Touching Pictures

by

Touching Pictures
On view: Sept 8 – Oct 7, 2018
Second Saturday Reception: Sept 8, 6-10pm
Daily hours: Tuesday through Sunday 12-5

The exhibition Touching Pictures features recent photo-based work by Kristine Thompson that examines how images of death, violence, and mourning circulate publically. The works featured engage photographic imagery in a tactile manner in order to question when and how pictures might elicit empathy.

The project Images Seen to Images Felt consists of photograms (one-of-a-kind prints) that are made when the artist presses light-sensitive photographic paper up to her computer screen in the darkroom. They are direct impressions of images that she has collected from a range of online newspapers. Collectively, these prints become a kind of archive of ongoing violence and the grieving that follows.
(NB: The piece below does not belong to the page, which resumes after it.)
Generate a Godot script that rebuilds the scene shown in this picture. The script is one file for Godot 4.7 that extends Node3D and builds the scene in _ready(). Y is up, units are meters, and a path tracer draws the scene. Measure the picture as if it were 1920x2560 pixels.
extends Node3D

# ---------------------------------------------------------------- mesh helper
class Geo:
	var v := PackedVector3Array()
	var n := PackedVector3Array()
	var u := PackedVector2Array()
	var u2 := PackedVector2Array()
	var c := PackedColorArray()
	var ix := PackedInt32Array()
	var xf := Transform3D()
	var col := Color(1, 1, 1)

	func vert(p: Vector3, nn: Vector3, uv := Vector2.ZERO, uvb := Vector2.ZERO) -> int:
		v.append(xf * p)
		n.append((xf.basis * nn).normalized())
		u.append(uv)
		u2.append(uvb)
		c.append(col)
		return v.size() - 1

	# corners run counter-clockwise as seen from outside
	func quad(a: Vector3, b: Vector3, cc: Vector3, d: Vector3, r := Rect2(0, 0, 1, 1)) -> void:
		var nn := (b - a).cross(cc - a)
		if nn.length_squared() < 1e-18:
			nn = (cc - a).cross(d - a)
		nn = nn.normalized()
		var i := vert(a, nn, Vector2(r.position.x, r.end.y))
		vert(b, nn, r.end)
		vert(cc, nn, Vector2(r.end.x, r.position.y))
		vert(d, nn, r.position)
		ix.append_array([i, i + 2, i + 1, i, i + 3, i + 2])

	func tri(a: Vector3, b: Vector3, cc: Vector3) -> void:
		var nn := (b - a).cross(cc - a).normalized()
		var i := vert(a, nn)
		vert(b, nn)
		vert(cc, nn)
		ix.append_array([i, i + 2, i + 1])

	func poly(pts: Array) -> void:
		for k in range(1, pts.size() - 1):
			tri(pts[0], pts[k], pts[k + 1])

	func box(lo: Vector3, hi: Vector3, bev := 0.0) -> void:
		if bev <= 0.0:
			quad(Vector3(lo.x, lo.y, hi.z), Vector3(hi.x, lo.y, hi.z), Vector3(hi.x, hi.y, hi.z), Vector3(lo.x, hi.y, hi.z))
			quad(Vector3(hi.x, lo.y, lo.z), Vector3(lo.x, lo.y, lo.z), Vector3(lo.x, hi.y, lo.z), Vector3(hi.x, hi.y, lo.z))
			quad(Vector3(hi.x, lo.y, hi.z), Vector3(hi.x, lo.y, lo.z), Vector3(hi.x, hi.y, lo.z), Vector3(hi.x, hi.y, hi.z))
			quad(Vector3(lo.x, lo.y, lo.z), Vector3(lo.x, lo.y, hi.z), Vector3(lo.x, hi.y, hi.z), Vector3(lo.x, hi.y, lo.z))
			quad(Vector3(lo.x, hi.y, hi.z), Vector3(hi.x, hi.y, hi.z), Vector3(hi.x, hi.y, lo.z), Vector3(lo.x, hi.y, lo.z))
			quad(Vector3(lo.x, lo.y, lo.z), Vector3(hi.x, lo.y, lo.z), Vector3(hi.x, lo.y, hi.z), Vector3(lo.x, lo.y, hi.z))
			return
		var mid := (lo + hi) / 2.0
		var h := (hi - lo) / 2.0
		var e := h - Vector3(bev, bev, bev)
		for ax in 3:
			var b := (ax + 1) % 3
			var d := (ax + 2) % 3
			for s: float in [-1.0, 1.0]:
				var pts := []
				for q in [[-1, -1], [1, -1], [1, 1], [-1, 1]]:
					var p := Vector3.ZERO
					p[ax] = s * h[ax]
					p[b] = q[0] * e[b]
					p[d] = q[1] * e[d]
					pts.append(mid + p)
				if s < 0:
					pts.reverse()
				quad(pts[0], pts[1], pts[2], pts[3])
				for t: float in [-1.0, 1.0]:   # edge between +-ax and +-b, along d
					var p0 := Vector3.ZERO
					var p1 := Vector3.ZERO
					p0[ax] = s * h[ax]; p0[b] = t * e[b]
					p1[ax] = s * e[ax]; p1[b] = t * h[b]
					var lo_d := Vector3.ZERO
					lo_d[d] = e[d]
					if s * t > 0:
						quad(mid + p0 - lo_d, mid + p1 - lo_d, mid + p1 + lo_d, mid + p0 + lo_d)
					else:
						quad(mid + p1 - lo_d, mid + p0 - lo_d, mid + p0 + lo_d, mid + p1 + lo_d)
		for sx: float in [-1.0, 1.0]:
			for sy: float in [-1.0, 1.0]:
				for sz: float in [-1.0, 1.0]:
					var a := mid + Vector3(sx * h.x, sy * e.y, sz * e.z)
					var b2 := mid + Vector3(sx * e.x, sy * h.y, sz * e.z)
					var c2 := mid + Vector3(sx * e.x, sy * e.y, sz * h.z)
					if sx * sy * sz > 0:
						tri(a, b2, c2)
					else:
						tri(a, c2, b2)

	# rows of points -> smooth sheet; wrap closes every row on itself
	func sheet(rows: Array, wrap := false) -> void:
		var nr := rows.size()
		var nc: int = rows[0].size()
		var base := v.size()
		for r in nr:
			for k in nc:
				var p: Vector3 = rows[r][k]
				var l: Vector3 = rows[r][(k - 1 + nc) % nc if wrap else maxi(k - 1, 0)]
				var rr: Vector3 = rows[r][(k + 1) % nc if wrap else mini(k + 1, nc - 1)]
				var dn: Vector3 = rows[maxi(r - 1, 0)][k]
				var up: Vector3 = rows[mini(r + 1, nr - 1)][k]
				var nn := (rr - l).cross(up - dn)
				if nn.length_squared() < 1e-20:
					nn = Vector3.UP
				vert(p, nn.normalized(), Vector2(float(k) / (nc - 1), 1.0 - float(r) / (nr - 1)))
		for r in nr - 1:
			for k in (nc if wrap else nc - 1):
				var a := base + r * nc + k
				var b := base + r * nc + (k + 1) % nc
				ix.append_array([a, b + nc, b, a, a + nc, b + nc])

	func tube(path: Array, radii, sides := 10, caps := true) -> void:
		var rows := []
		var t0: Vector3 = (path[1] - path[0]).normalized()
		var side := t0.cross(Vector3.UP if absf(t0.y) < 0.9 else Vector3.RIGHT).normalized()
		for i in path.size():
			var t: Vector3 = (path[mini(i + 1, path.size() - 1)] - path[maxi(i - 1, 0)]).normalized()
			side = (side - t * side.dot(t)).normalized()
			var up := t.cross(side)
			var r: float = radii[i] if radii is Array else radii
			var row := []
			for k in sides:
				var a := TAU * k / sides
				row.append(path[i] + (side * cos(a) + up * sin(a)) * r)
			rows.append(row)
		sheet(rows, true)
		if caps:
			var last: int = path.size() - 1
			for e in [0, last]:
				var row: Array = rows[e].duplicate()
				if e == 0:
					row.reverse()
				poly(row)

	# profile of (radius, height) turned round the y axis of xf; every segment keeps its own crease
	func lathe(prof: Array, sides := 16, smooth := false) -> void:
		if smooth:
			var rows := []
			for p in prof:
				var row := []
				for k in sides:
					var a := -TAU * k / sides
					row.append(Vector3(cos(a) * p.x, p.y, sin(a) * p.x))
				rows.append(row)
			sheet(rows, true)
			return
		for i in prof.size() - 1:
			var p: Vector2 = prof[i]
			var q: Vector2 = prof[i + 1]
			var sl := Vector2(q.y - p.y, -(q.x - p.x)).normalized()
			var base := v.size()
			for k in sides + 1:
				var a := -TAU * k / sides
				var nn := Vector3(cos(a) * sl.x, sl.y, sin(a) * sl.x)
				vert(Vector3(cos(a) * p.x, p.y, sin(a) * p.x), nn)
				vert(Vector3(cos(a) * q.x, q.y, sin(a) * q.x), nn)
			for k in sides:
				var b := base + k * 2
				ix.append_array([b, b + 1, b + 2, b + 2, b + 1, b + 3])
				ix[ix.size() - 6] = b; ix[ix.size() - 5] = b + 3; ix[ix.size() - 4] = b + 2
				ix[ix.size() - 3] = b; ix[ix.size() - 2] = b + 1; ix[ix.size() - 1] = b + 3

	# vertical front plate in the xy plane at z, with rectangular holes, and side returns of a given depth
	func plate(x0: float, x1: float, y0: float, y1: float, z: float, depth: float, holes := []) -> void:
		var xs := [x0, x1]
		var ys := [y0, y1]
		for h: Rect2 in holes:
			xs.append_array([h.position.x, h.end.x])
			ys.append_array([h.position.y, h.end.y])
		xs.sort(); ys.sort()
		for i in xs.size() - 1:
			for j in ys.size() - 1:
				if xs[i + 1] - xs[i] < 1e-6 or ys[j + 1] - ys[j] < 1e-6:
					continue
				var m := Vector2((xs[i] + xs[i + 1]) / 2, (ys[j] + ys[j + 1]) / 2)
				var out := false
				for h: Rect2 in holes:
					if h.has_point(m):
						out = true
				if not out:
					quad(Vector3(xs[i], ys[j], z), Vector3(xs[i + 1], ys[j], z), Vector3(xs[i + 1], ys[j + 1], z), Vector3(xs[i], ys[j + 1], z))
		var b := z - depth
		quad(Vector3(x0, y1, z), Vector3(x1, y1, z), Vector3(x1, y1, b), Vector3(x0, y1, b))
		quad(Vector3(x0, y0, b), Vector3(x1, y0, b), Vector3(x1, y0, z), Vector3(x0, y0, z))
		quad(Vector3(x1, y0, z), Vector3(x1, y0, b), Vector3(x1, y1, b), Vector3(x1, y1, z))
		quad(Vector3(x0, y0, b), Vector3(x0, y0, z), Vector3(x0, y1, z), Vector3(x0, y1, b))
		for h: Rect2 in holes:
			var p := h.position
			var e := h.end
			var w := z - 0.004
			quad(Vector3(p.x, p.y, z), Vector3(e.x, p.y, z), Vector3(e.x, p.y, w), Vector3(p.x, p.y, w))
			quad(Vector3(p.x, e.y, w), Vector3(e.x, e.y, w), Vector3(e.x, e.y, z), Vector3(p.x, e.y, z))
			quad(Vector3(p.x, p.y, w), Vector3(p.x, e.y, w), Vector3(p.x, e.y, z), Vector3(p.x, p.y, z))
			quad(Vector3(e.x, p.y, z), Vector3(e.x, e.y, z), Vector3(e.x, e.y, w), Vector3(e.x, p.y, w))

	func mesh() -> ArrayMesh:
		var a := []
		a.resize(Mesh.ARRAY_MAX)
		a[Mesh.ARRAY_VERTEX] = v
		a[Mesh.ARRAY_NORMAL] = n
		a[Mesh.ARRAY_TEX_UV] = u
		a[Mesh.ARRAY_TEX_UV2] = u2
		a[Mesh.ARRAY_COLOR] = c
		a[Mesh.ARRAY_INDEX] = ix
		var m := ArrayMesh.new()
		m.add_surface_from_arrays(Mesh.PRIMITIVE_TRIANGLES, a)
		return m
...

The amount of pressure that she applies as the photographic paper makes contact with the screen determines whether the elements in the photos appear crisp or more ghostly. She installs these prints in clustered groupings so that formal and emotional connections can be made between images that might not otherwise be considered in the same context. Thompson turns these virtual photos into tangible prints to advocate for a slowed-down, more deliberate way of viewing these individuals and circumstances.

In a concurrent series Difficult Things Seen Cannot Be Unseen, various individuals’ eyes are photographed on a macro scale so that the printed news photographs that they are holding are made visible in the eye’s reflection. As viewers look the individuals in the eye, they must also grapple with the challenging photos that each participant has selected.

Both projects attempt to understand difficult contemporary events in a new way—utilizing a directness of touch and a directness of gaze.

Kristine Thompson is an artist and educator working primarily in photography. Her work considers how contemporary photographic imagery circulates and addresses representations of death, memorial practices, and mourning. She received her B.S. in Education and Social Policy from Northwestern University and her M.F.A. in Studio Art from the University of California, Irvine. She is currently an Associate Professor in the School of Art at Louisiana State University.

Thompson is the recipient of several awards, including a D.A.A.D. Fellowship in the Arts, which facilitated a year-long project in Germany, and an Investing in Artists Grant from the Center for Cultural Innovation. Her work has been featured in recent exhibitions at Texas Woman’s University in Denton, TX; Commonwealth & Council, Los Angeles; the Armory Center for the Arts in Pasadena, California; the Colorado Photographic Arts Center in Denver; and School 33 in Baltimore.

Thompson also served for several years as a curator at UCR/California Museum of Photography, and she continues to initiate independent curatorial projects. Most recently, the exhibition After Life was hosted by the Luckman Gallery at California State University, Los Angeles.